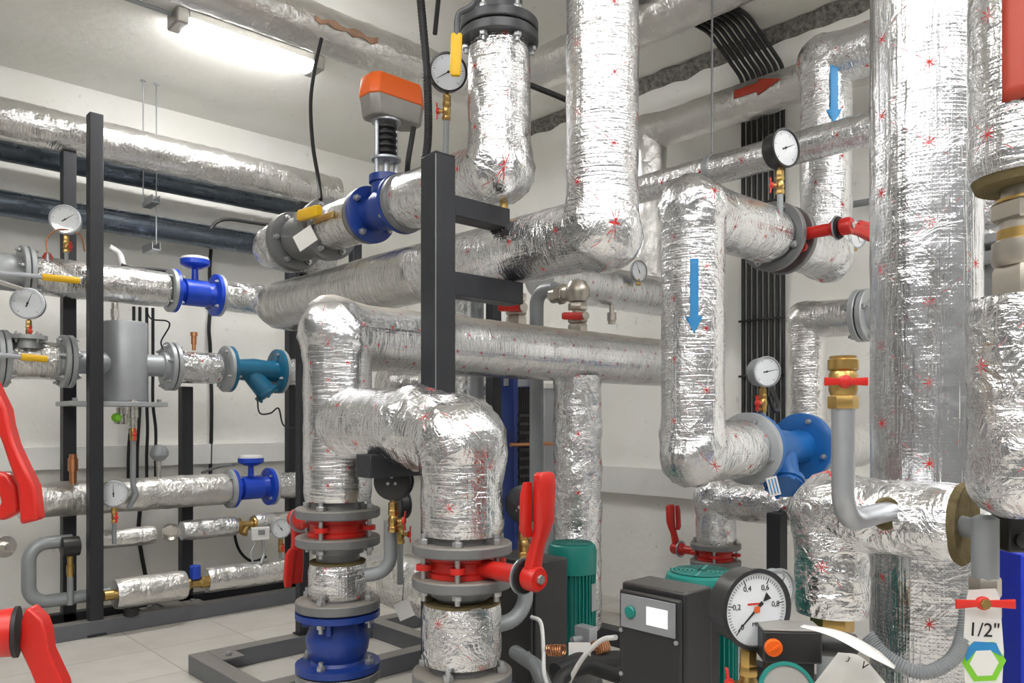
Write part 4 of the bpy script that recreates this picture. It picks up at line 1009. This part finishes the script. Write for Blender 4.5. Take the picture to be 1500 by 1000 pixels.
cable('cable', 'white cable arcing from the screened black box down to the left', [W(902,933,1.5), W(880,938,1.55), W(855,962,1.6), W(838,990,1.65), W(826,1015,1.65)], .005, wc)
rpipe('rubber_hose', 'thick black pipe lying behind the screened control box', [W(815,985,1.75), W(850,968,1.8), W(905,966,1.9), W(960,975,2.0)], .022, 'rubber', 'hose', rad=.06)
rpipe('rubber_hose', 'grey bent hose beside the nearest column at the bottom edge', [W(755,955,2.1), W(785,975,1.95), W(800,1010,1.85), W(803,1050,1.8)], .019, 'greypipe', 'hose', rad=.08)
rpipe('rubber_hose', 'black bent pipe between the pumps near the bottom edge', [W(812,1030,1.6), W(822,990,1.65), W(860,975,1.7), W(905,990,1.75)], .016, 'rubber', 'hose', rad=.06)
# ================================================================== right side
Q1 = V(1.916, 1.288, 0); ZQ = 1.60; ZB = .915
R3 = V(2.75, 1.288, 0)
vp = onX(V(1,1.288,ZQ), 1140); fa = onX(V(1,1.288,ZB), 1098); fb = onX(V(1,1.288,ZB), 1176)
pq = ipipe('upright foil pipe with a pale blue down arrow, bent right at both ends', [V(vp.x-.055,1.288,ZQ), V(Q1.x,1.288,ZQ), V(Q1.x,1.288,ZB), V(fa.x-.02,1.288,ZB)], .090, 'foil', seed=40, crease=.012)
za_, zb_ = z_at(Q1-V(.06,.06,0),380), z_at(Q1-V(.06,.06,0),488)
decal(pq, V(Q1.x,Q1.y,za_), -VZ, V(-.80,-.80,0)-CAMR*.18, .091, arrow_rows(za_-zb_,.022,.045,.044), 'arrow_blue', label='pale blue flow arrow sticker')
butterfly('red butterfly valve on the horizontal pipe below the black gauge, handle pointing right', frame(vp, VX, -VY), 0, R=.112, ph=.45, L=.20)
pr3 = ipipe('foil pipe bent down from the upper right with a blue down arrow on it', [V(vp.x+.06,1.288,ZQ), V(R3.x,1.288,ZQ), V(R3.x,1.288,2.285), V(R3.x,.35,2.285)], .088, 'foil', seed=41, crease=.012)
c_ = V(R3.x,R3.y,0); za_, zb_ = z_at(c_-V(.06,.06,0),96), z_at(c_-V(.06,.06,0),182)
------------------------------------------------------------
**DIRECTION:**
Print the complete listing exactly, apart from any pictures.

**TASK OUTPUT:**
Write part 4 of the bpy script that recreates this picture. It picks up at line 1009. This part finishes the script. Write for Blender 4.5. Take the picture to be 1500 by 1000 pixels.
cable('cable', 'white cable arcing from the screened black box down to the left', [W(902,933,1.5), W(880,938,1.55), W(855,962,1.6), W(838,990,1.65), W(826,1015,1.65)], .005, wc)
rpipe('rubber_hose', 'thick black pipe lying behind the screened control box', [W(815,985,1.75), W(850,968,1.8), W(905,966,1.9), W(960,975,2.0)], .022, 'rubber', 'hose', rad=.06)
rpipe('rubber_hose', 'grey bent hose beside the nearest column at the bottom edge', [W(755,955,2.1), W(785,975,1.95), W(800,1010,1.85), W(803,1050,1.8)], .019, 'greypipe', 'hose', rad=.08)
rpipe('rubber_hose', 'black bent pipe between the pumps near the bottom edge', [W(812,1030,1.6), W(822,990,1.65), W(860,975,1.7), W(905,990,1.75)], .016, 'rubber', 'hose', rad=.06)
# ================================================================== right side
Q1 = V(1.916, 1.288, 0); ZQ = 1.60; ZB = .915
R3 = V(2.75, 1.288, 0)
vp = onX(V(1,1.288,ZQ), 1140); fa = onX(V(1,1.288,ZB), 1098); fb = onX(V(1,1.288,ZB), 1176)
pq = ipipe('upright foil pipe with a pale blue down arrow, bent right at both ends', [V(vp.x-.055,1.288,ZQ), V(Q1.x,1.288,ZQ), V(Q1.x,1.288,ZB), V(fa.x-.02,1.288,ZB)], .090, 'foil', seed=40, crease=.012)
za_, zb_ = z_at(Q1-V(.06,.06,0),380), z_at(Q1-V(.06,.06,0),488)
decal(pq, V(Q1.x,Q1.y,za_), -VZ, V(-.80,-.80,0)-CAMR*.18, .091, arrow_rows(za_-zb_,.022,.045,.044), 'arrow_blue', label='pale blue flow arrow sticker')
butterfly('red butterfly valve on the horizontal pipe below the black gauge, handle pointing right', frame(vp, VX, -VY), 0, R=.112, ph=.45, L=.20)
pr3 = ipipe('foil pipe bent down from the upper right with a blue down arrow on it', [V(vp.x+.06,1.288,ZQ), V(R3.x,1.288,ZQ), V(R3.x,1.288,2.285), V(R3.x,.35,2.285)], .088, 'foil', seed=41, crease=.012)
c_ = V(R3.x,R3.y,0); za_, zb_ = z_at(c_-V(.06,.06,0),96), z_at(c_-V(.06,.06,0),182)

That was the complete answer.